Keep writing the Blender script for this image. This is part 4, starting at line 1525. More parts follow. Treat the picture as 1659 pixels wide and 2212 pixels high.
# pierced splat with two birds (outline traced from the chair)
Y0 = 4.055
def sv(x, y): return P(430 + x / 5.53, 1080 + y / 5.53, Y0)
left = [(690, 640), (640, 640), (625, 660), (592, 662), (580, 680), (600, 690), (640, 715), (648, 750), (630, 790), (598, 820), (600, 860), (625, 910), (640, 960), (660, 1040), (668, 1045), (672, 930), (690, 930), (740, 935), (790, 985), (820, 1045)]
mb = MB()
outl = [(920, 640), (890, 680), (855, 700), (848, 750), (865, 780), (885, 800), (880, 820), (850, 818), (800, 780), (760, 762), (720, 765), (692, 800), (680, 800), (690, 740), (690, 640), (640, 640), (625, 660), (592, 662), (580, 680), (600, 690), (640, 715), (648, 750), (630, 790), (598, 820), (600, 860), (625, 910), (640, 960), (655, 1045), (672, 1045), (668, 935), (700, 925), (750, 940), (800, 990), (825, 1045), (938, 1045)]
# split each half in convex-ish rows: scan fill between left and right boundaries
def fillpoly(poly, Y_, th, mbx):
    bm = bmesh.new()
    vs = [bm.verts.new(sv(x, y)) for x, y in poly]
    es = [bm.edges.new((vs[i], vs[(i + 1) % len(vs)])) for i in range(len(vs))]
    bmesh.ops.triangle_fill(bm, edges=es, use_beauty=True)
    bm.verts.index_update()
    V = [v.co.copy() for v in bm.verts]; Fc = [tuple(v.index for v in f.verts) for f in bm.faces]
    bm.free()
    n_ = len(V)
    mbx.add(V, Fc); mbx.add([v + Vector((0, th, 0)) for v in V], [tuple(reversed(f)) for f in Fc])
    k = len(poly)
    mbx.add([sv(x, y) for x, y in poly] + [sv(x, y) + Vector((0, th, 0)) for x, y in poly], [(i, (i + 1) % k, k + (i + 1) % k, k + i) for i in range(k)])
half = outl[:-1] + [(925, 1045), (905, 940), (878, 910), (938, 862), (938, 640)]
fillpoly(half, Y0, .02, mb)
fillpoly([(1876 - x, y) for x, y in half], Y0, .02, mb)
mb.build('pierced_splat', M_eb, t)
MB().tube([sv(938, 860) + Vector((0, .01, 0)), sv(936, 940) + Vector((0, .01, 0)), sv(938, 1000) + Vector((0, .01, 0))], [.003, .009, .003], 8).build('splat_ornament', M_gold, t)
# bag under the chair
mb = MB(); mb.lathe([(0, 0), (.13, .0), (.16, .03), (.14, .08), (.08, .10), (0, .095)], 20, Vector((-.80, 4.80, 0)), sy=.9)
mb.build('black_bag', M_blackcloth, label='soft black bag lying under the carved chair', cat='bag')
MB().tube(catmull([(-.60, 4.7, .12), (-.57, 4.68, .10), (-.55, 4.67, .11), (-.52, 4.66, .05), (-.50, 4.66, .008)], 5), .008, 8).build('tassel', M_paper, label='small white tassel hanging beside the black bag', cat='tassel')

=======

▶ Stated exercise: Repeat the material word for word, in full.

▶ Solution to this exercise:
Keep writing the Blender script for this image. This is part 4, starting at line 1525. More parts follow. Treat the picture as 1659 pixels wide and 2212 pixels high.
# pierced splat with two birds (outline traced from the chair)
Y0 = 4.055
def sv(x, y): return P(430 + x / 5.53, 1080 + y / 5.53, Y0)
left = [(690, 640), (640, 640), (625, 660), (592, 662), (580, 680), (600, 690), (640, 715), (648, 750), (630, 790), (598, 820), (600, 860), (625, 910), (640, 960), (660, 1040), (668, 1045), (672, 930), (690, 930), (740, 935), (790, 985), (820, 1045)]
mb = MB()
outl = [(920, 640), (890, 680), (855, 700), (848, 750), (865, 780), (885, 800), (880, 820), (850, 818), (800, 780), (760, 762), (720, 765), (692, 800), (680, 800), (690, 740), (690, 640), (640, 640), (625, 660), (592, 662), (580, 680), (600, 690), (640, 715), (648, 750), (630, 790), (598, 820), (600, 860), (625, 910), (640, 960), (655, 1045), (672, 1045), (668, 935), (700, 925), (750, 940), (800, 990), (825, 1045), (938, 1045)]
# split each half in convex-ish rows: scan fill between left and right boundaries
def fillpoly(poly, Y_, th, mbx):
    bm = bmesh.new()
    vs = [bm.verts.new(sv(x, y)) for x, y in poly]
    es = [bm.edges.new((vs[i], vs[(i + 1) % len(vs)])) for i in range(len(vs))]
    bmesh.ops.triangle_fill(bm, edges=es, use_beauty=True)
    bm.verts.index_update()
    V = [v.co.copy() for v in bm.verts]; Fc = [tuple(v.index for v in f.verts) for f in bm.faces]
    bm.free()
    n_ = len(V)
    mbx.add(V, Fc); mbx.add([v + Vector((0, th, 0)) for v in V], [tuple(reversed(f)) for f in Fc])
    k = len(poly)
    mbx.add([sv(x, y) for x, y in poly] + [sv(x, y) + Vector((0, th, 0)) for x, y in poly], [(i, (i + 1) % k, k + (i + 1) % k, k + i) for i in range(k)])
half = outl[:-1] + [(925, 1045), (905, 940), (878, 910), (938, 862), (938, 640)]
fillpoly(half, Y0, .02, mb)
fillpoly([(1876 - x, y) for x, y in half], Y0, .02, mb)
mb.build('pierced_splat', M_eb, t)
MB().tube([sv(938, 860) + Vector((0, .01, 0)), sv(936, 940) + Vector((0, .01, 0)), sv(938, 1000) + Vector((0, .01, 0))], [.003, .009, .003], 8).build('splat_ornament', M_gold, t)
# bag under the chair
mb = MB(); mb.lathe([(0, 0), (.13, .0), (.16, .03), (.14, .08), (.08, .10), (0, .095)], 20, Vector((-.80, 4.80, 0)), sy=.9)
mb.build('black_bag', M_blackcloth, label='soft black bag lying under the carved chair', cat='bag')
MB().tube(catmull([(-.60, 4.7, .12), (-.57, 4.68, .10), (-.55, 4.67, .11), (-.52, 4.66, .05), (-.50, 4.66, .008)], 5), .008, 8).build('tassel', M_paper, label='small white tassel hanging beside the black bag', cat='tassel')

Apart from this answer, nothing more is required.